Hughes, like Ferguson, would observe most training sessions from the side of the pitch. But Mancini gets directly involved, even setting out the cones and bibs some days. Suddenly everything is starting to click. The team have scored 14 goals in three games and Tevez, regardless of his criticisms, is in the most prolific form of his career. Emmanuel Adebayor's form has returned. The Patrick Vieira experiment has not been a success but it has not mattered too much, and nor has the patchy form of Stephen Ireland and Shaun Wright-Phillips. There have been plenty of players – most notably Nigel de Jong, Craig Bellamy and, latterly, Adam Johnson – who have excelled.
Staff at City's training ground say there is a change in atmosphere.

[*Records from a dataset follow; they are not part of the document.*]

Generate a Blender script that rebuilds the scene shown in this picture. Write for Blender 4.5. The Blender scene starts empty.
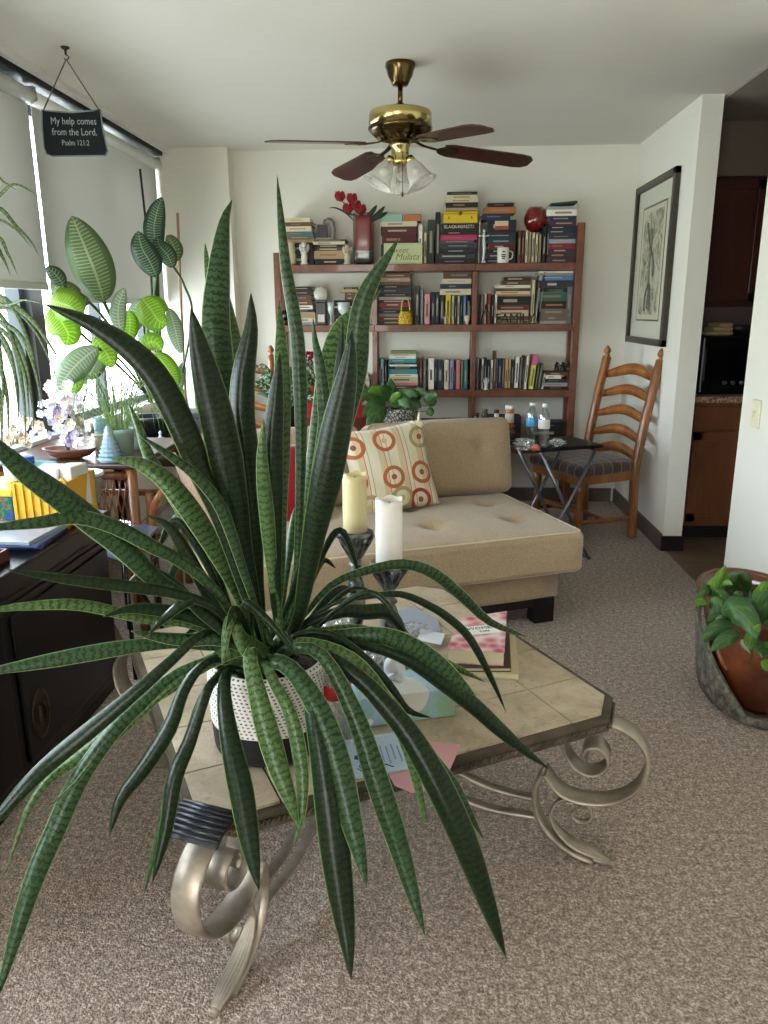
import bpy, bmesh, math, random
from mathutils import Vector, Matrix, noise
random.seed(7)
SC=bpy.context.scene; COL=SC.collection
# ------------------------------------------------------------ camera model
F_,P_,YAW,ROLL,HC=765.6,.2569,.0592,.0051,1.378
def ray(u,v):
    a,b=u-384,512-v
    cr,sr=math.cos(ROLL),math.sin(ROLL)
    A=(cr*a+sr*b)/F_; dv=(-sr*a+cr*b)/F_
    y=math.cos(P_)+dv*math.sin(P_); z=-math.sin(P_)+dv*math.cos(P_)
    c,s=math.cos(YAW),math.sin(YAW)
    return Vector((c*A-s*y, s*A+c*y, z))
def _p(r,t): return Vector((r.x*t,r.y*t,HC+r.z*t))
def aZ(u,v,z): r=ray(u,v); return _p(r,(z-HC)/r.z)
def aY(u,v,Y): r=ray(u,v); return _p(r,Y/r.y)
def aX(u,v,X): r=ray(u,v); return _p(r,X/r.x)
CAM=Vector((0,0,HC))
# ------------------------------------------------------------ materials
def s2l(h):
    if isinstance(h,str):
        h=h.lstrip('#'); c=[int(h[i:i+2],16)/255 for i in (0,2,4)]
    else: c=h
    return tuple((x/12.92 if x<=.04045 else ((x+.055)/1.055)**2.4) for x in c)+(1,)
_M={}
def mat(col,rough=.6,metal=0,spec=.5,trans=0,ior=1.45,emit=0,key='',coat=0,sheen=0):
    k=(col,rough,metal,spec,trans,emit,key,coat,sheen)
    if k in _M: return _M[k]
    m=bpy.data.materials.new('mat_'+str(col).strip('#')); m.use_nodes=True
    b=m.node_tree.nodes['Principled BSDF']
    b.inputs['Base Color'].default_value=s2l(col); b.inputs['Roughness'].default_value=rough
    b.inputs['Metallic'].default_value=metal; b.inputs['Specular IOR Level'].default_value=spec
    b.inputs['Transmission Weight'].default_value=trans; b.inputs['IOR'].default_value=ior
    b.inputs['Coat Weight'].default_value=coat; b.inputs['Sheen Weight'].default_value=sheen
    if emit: b.inputs['Emission Color'].default_value=s2l(col); b.inputs['Emission Strength'].default_value=emit
    _M[k]=m; return m
class NT:
    def __init__(s,name,rough=.6,**kw):
        s.m=bpy.data.materials.new(name); s.m.use_nodes=True; s.t=s.m.node_tree; s.b=s.t.nodes['Principled BSDF']
        s.b.inputs['Roughness'].default_value=rough
        for k,v in kw.items(): s.b.inputs[k.replace('_',' ')].default_value=v
        s.out=s.t.nodes['Material Output']
    def n(s,ty,**kw):
        x=s.t.nodes.new(ty)
        for k,v in kw.items():
            if k.startswith('i_'):
                kk=k[2:]; kk=int(kk) if kk.isdigit() else kk.replace('_',' ')
                x.inputs[kk].default_value=v
            else: setattr(x,k,v)
        return x
    def l(s,a,b): s.t.links.new(a,b)
    def coord(s,which='Object',scale=(1,1,1),rot=(0,0,0),loc=(0,0,0)):
        c=s.n('ShaderNodeTexCoord'); m=s.n('ShaderNodeMapping'); m.inputs['Scale'].default_value=scale; m.inputs['Rotation'].default_value=rot; m.inputs['Location'].default_value=loc
        s.l(c.outputs[which],m.inputs['Vector']); return m.outputs['Vector']
    def noise(s,vec,scale,detail=4,rough=.5,dist=0):
        x=s.n('ShaderNodeTexNoise'); x.inputs['Scale'].default_value=scale; x.inputs['Detail'].default_value=detail; x.inputs['Roughness'].default_value=rough; x.inputs['Distortion'].default_value=dist
        if vec: s.l(vec,x.inputs['Vector'])
        return x.outputs['Fac']
    def ramp(s,fac,stops,interp='LINEAR'):
        r=s.n('ShaderNodeValToRGB'); r.color_ramp.interpolation=interp
        e=r.color_ramp.elements
        while len(e)<len(stops): e.new(.5)
        for i,(p,c) in enumerate(stops): e[i].position=p; e[i].color=s2l(c)
        s.l(fac,r.inputs['Fac']); return r.outputs['Color']
    def mix(s,fac,a,b,bt='MIX'):
        x=s.n('ShaderNodeMix',data_type='RGBA',blend_type=bt)
        for v,i in ((fac,0),(a,6),(b,7)):
            if hasattr(v,'is_output'): s.l(v,x.inputs[i])
            elif i==0: x.inputs[0].default_value=v
            else: x.inputs[i].default_value=s2l(v)
        return x.outputs[2]
    def math(s,op,a,b=0,c=0):
        x=s.n('ShaderNodeMath',operation=op)
        for i,v in enumerate((a,b,c)):
            if hasattr(v,'is_output'): s.l(v,x.inputs[i])
            else: x.inputs[i].default_value=v
        return x.outputs[0]
    def color(s,c): s.l(c,s.b.inputs['Base Color'])
    def bump(s,h,strength=.3,dist=.01):
        x=s.n('ShaderNodeBump'); x.inputs['Strength'].default_value=strength; x.inputs['Distance'].default_value=dist
        s.l(h,x.inputs['Height']); s.l(x.outputs['Normal'],s.b.inputs['Normal'])
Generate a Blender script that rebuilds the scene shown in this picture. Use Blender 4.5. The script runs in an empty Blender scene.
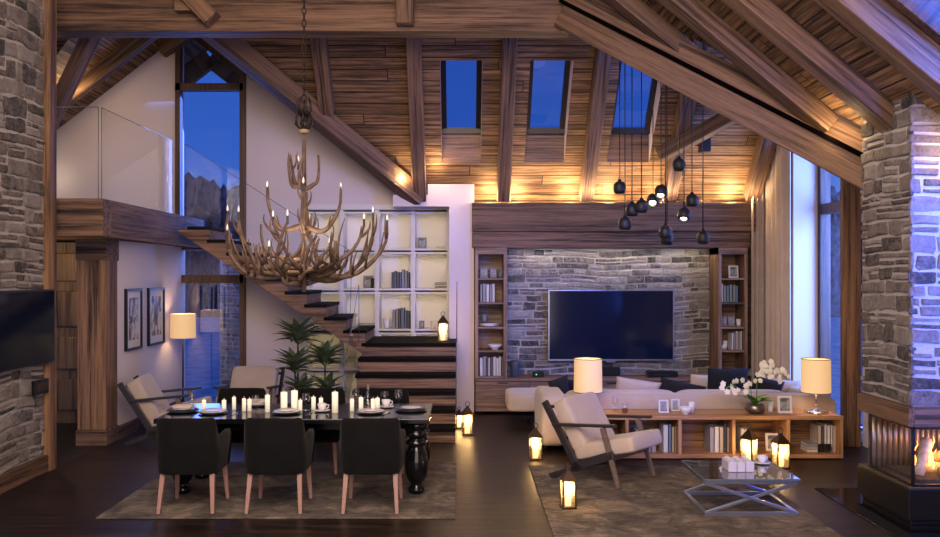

Hughes used to keep his distance. He described Carrington as a "football factory" and was always very much The Boss, with a long and extensive rulebook. The gate at Carrington is manned by a gregarious old Glaswegian by the name of Mike Corbett, a former bombardier who has worked at the club for years and always decorated his cabin with posters of players. Hughes asked him to take them down.
Mancini will be found more often in the communal areas. He likes to mix and staff say there is more laughter now – not a slight on Hughes, just a reflection on the differences between the two men. Mancini's English is broken and he does not make great newspaper copy, but he has disarmed the press, even bringing an espresso into one news conference for the Sun correspondent. His idea of the "Hairdryer" is, well, the electrical thing he uses on that shiny grey mane.
On Saturday, United are at Eastlands and, on current form, it is tempting to regard the home team as favourites. There will always be something distasteful about the deceptions surrounding Hughes's sacking but Mancini, slowly but surely, appears to be showing himself to be a man of class and achievement. Manchester City, once again, is a happy place to be – without having to delve into the archives.